Not all alumni have such fond memories of Iowa City. Kurt Vonnegut, Nelson Algren, and Phillip Roth have all written of their distaste for the place. And Raymond Carver, whose most recent collection of stories, ``Cathedral,'' was runner-up for the Pulitzer Prize, seems fond of Iowa City and the Workshop almost despite his experience: As a young student in the '60s, with a wife and children and no time to write, he had had to leave a year before taking a degree.

``Iowa is no longer the only distinguished writing program in the country, whereas in the '50s and '60s this was the only place to go,'' Mr. Carver says.

According to Leggett, the proliferation of writing programs across the country is, in part, a response to the fact that big publishing houses have gradually taken a less active role in nurturing young writing talent. Universities have begun to take up the slack, offering young writers a refuge in which to develop their talents.
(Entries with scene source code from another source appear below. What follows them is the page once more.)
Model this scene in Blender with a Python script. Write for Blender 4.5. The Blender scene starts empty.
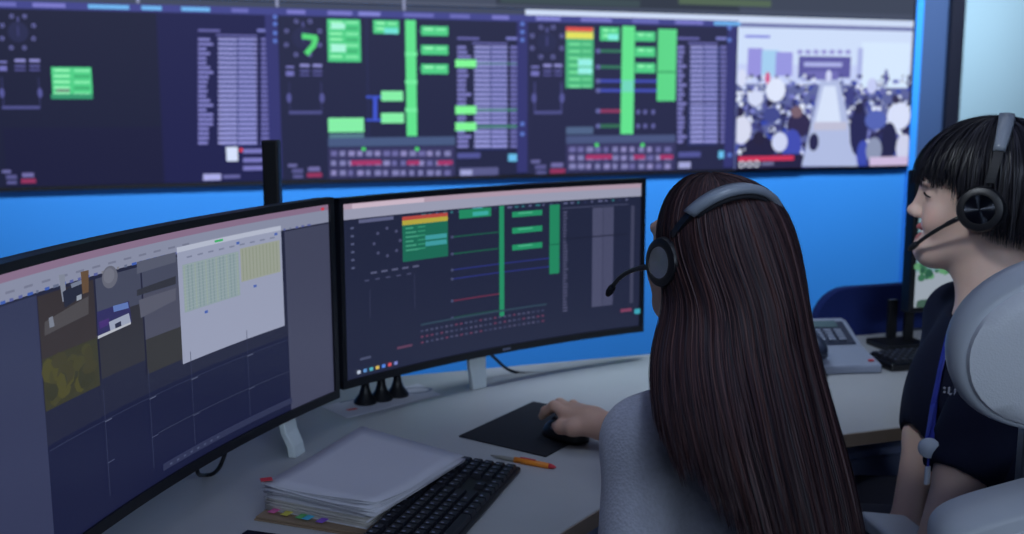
import bpy, bmesh, math, random
import numpy as np
from mathutils import Vector, Matrix
from mathutils.bvhtree import BVHTree

S = bpy.context.scene
COL = S.collection
rnd = random.Random(7)
NR = np.random.RandomState(5)

# ------------------------------------------------------------------ camera, world, lamps, exposure
F_PX, CX, CY, CAM_H, YAW = 1085.0, 512.0, 267.0, 1.36, math.radians(20)
PITCH = math.atan(168 / F_PX)
cam_data = bpy.data.cameras.new('camera')
cam = bpy.data.objects.new('camera', cam_data)
COL.objects.link(cam)
cam.location = (0, 0, CAM_H)
cam.rotation_euler = (math.pi / 2 - PITCH, 0, -YAW)
cam_data.sensor_width = 36
cam_data.lens = F_PX / 1024 * 36
cam_data.clip_start = 0.05
cam_data.dof.use_dof = True
cam_data.dof.focus_distance = 1.47
cam_data.dof.aperture_fstop = 4.4
S.camera = cam
S.view_settings.view_transform = 'Standard'
S.view_settings.look = 'None'
S.view_settings.exposure = 0.0
S.view_settings.gamma = 1.0
S.view_settings.use_curve_mapping = False

world = bpy.data.worlds.new('room_air')
S.world = world
world.use_nodes = True
world.node_tree.nodes['Background'].inputs[0].default_value = (0.16, 0.22, 0.55, 1)
world.node_tree.nodes['Background'].inputs[1].default_value = 0.13


def lamp(name, kind, loc, energy, color, target=None, **kw):
    d = bpy.data.lights.new(name, kind)
    d.energy = energy
    d.color = color
    for k, v in kw.items():
        setattr(d, k, v)
    o = bpy.data.objects.new(name, d)
    COL.objects.link(o)
    o.location = loc
    if target is not None:
        o.rotation_euler = (Vector(target) - Vector(loc)).to_track_quat('-Z', 'Y').to_euler()
    return o


# ceiling lamps over the desks, then fills added out of view
lamp('desk_downlight', 'SPOT', (1.10, 2.30, 2.72), 112, (0.68, 0.83, 1.0), (1.15, 2.42, 0.7),
     spot_size=math.radians(48), spot_blend=1.0, shadow_soft_size=0.25)
lamp('seat_downlight', 'SPOT', (2.15, 2.40, 2.72), 13, (0.76, 0.88, 1.0), (2.0, 2.25, 0.8),
     spot_size=math.radians(60), spot_blend=1.0, shadow_soft_size=0.25)
lamp('face_fill_spot', 'SPOT', (-0.30, 0.90, 2.72), 140, (0.82, 0.91, 1.0), (1.40, 1.55, 1.18),
     spot_size=math.radians(19), spot_blend=0.8, shadow_soft_size=0.2)  # added out of view to brighten the short haired woman's face
lamp('head_fill_spot', 'SPOT', (0.45, 0.25, 2.72), 46, (0.62, 0.76, 1.0), (0.75, 1.28, 1.12),
     spot_size=math.radians(18), spot_blend=1.0, shadow_soft_size=0.15)  # added out of view to lift the hair top and knit shoulder
lamp('rear_fill', 'AREA', (0.8, -2.05, 2.25), 11, (0.62, 0.77, 1.0), (0.95, 1.2, 1.2),
     shape='RECTANGLE', size=3.4, size_y=0.4, spread=math.radians(90))  # added behind the camera to brighten the knit and the headrest
lamp('room_fill', 'AREA', (1.3, 1.0, 2.74), 8, (0.34, 0.44, 1.0), (1.3, 1.0, 0),
     shape='RECTANGLE', size=4.0, size_y=3.0)  # added bluish fill that lifts the dark areas
lamp('wall_fill', 'AREA', (1.9, 3.70, 2.70), 58, (0.92, 0.97, 1.0), (1.9, 4.6, 1.35),
     shape='RECTANGLE', size=5.6, size_y=0.12, spread=math.radians(80))  # added strip, out of view, that brightens the blue wall


# ------------------------------------------------------------------ pixel measuring helpers (onto real planes)
def ray(px, py):
    x = (px - CX) / F_PX
    u = (CY - py) / F_PX
    d = (x, math.cos(PITCH) + u * math.sin(PITCH), -math.sin(PITCH) + u * math.cos(PITCH))
    c, s = math.cos(YAW), math.sin(YAW)
    return np.array([c * d[0] + s * d[1], -s * d[0] + c * d[1], d[2]])


def at_z(px, py, z):
    d = ray(px, py)
    return d * ((z - CAM_H) / d[2]) + np.array([0, 0, CAM_H])


def at_y(px, py, y):
    d = ray(px, py)
    return d * (y / d[1]) + np.array([0, 0, CAM_H])


def at_d(px, py, dist):
    return ray(px, py) * dist + np.array([0, 0, CAM_H])


def project(p):
    p = np.asarray(p, float) - np.array([0, 0, CAM_H])
    c, s = math.cos(YAW), math.sin(YAW)
    x = c * p[..., 0] - s * p[..., 1]
    y = s * p[..., 0] + c * p[..., 1]
    z = p[..., 2]
    f = y * math.cos(PITCH) - z * math.sin(PITCH)
    u = y * math.sin(PITCH) + z * math.cos(PITCH)
    return np.stack([CX + F_PX * x / f, CY - F_PX * u / f], -1)


def W(x, y, z=0.0):
    """viewing-direction plan coordinates (x right, y ahead) to room coordinates (y towards the video wall)"""
    c, s = math.cos(YAW), math.sin(YAW)
    return np.array([c * x + s * y, -s * x + c * y, z])


def WD(deg):
    """unit plan vector of a heading given in viewing coordinates"""
    return W(math.cos(math.radians(deg)), math.sin(math.radians(deg)))


def lin(c):
    return tuple(((v / 255) / 12.92 if v / 255 <= 0.04045 else ((v / 255 + 0.055) / 1.055) ** 2.4) for v in c)


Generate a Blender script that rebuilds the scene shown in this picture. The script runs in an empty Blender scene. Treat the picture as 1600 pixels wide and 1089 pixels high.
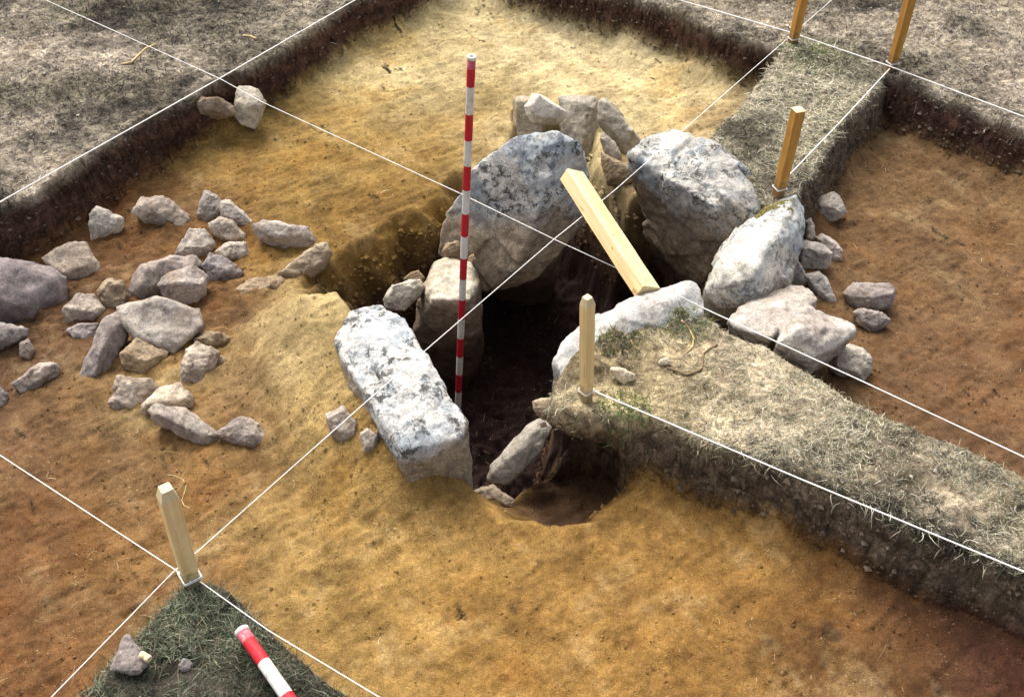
import bpy, bmesh, math, random
import numpy as np
from mathutils import Vector, noise, Matrix

random.seed(7)
rng = np.random.default_rng(11)
scene = bpy.context.scene
COL = scene.collection

# ------------------------------------------------------------------ camera model
F, PITCH, CAMZ = 1650.0, math.radians(43.0), 2.45
CS, SN = math.cos(PITCH), math.sin(PITCH)
CAM = np.array([0.0, 0.0, CAMZ])

def ray(px, py):
    u, v = (px - 800.0) / F, (py - 544.5) / F
    return np.array([u, CS - v * SN, -SN - v * CS])

def Pz(px, py, z=0.0):
    d = ray(px, py)
    return CAM + d * ((z - CAMZ) / d[2])

def Py(px, py, y):
    d = ray(px, py)
    return CAM + d * (y / d[1])

cam = bpy.data.cameras.new("camera")
cam.sensor_width = 36.0
cam.lens = F / 1600.0 * 36.0
cam.clip_start = 0.05
cam.clip_end = 500.0
camo = bpy.data.objects.new("camera", cam)
COL.objects.link(camo)
camo.location = (0, 0, CAMZ)
camo.rotation_euler = (math.radians(90) - PITCH, 0, 0)
scene.camera = camo

# ------------------------------------------------------------------ light
SUN_DIR = Vector((-0.30, 0.62, 1.0)).normalized()
sl = bpy.data.lights.new("sun", 'SUN')
sl.energy = 1.05
sl.angle = math.radians(38)
sl.color = (1.0, 0.95, 0.87)
so = bpy.data.objects.new("sun", sl)
COL.objects.link(so)
so.rotation_euler = SUN_DIR.to_track_quat('Z', 'Y').to_euler()
w = bpy.data.worlds.new("World")
scene.world = w
w.use_nodes = True
nt = w.node_tree
sky = nt.nodes.new("ShaderNodeTexSky")
sky.sky_type = 'NISHITA'
sky.sun_disc = False
sky.sun_elevation = math.asin(SUN_DIR.z)
sky.sun_rotation = math.atan2(SUN_DIR.x, SUN_DIR.y)
sky.dust_density = 6.0
sky.ozone_density = 0.3
sky.air_density = 0.8
bg = nt.nodes["Background"]
hs = nt.nodes.new("ShaderNodeHueSaturation")      # thin cloud: a paler, less blue sky
hs.inputs["Saturation"].default_value = 0.45
nt.links.new(sky.outputs[0], hs.inputs["Color"])
nt.links.new(hs.outputs[0], bg.inputs[0])
bg.inputs[1].default_value = 0.095
scene.view_settings.view_transform = 'Standard'
scene.view_settings.look = 'None'
scene.view_settings.exposure = 1.66
scene.view_settings.gamma = 1.0

def lin(r, g, b, k=1.0):
    f = lambda c: ((c / 255.0) / 12.92 if c / 255.0 < 0.04045 else ((c / 255.0 + 0.055) / 1.055) ** 2.4)
    return (f(r) * k, f(g) * k, f(b) * k)

# ------------------------------------------------------------------ tagging
def tag(o, label=None, cat=None, group=None, kind=None):
    if label: o['label'] = label
    if cat: o['category'] = cat
    if group: o['group'] = group
    if kind: o['kind'] = kind
    return o

def empty(name, loc):
    o = bpy.data.objects.new(name, None)
    o.empty_display_size = 0.05
    o.location = loc
    COL.objects.link(o)
    return o

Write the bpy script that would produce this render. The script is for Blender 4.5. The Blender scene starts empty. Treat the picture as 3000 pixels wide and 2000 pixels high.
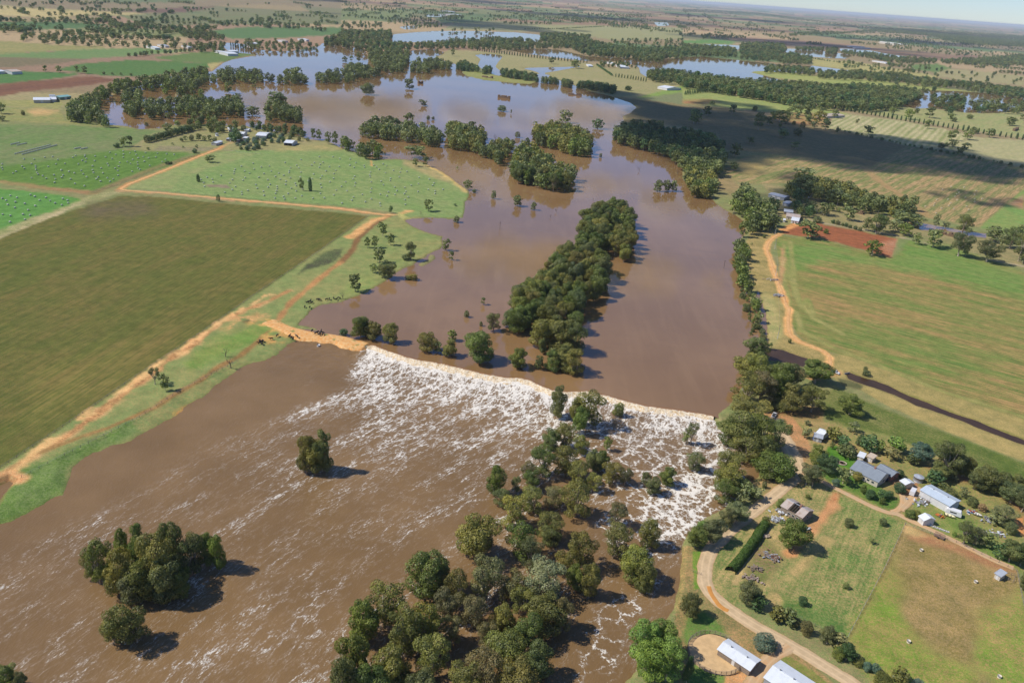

``But writers don't just want to be nurtured,'' says Leggett, a former editor at Harper & Row. ``In the end, writers want to be published, and we can't do that here.''

Yet the Iowa program is doing its best to see that talented graduates are able to do just that. Through a generous gift from novelist James Michener, the Workshop provides the Michener Awards: As many as eight $7,500 grants are awarded annually to graduating students who have submitted promising work. The money helps support them for an additional year, allowing them to complete their manuscripts for publication.

At the anniversary dinner, Leggett announced that the University of Iowa Foundation had committed itself to raising $1 million on behalf of the Workshop to establish two new fellowship awards and to endow a permanent faculty chair. The fellowships and the chair will bear Paul Engle's name -- a tribute to the poet and teacher who for 25 years fostered a community unlike any other in the country.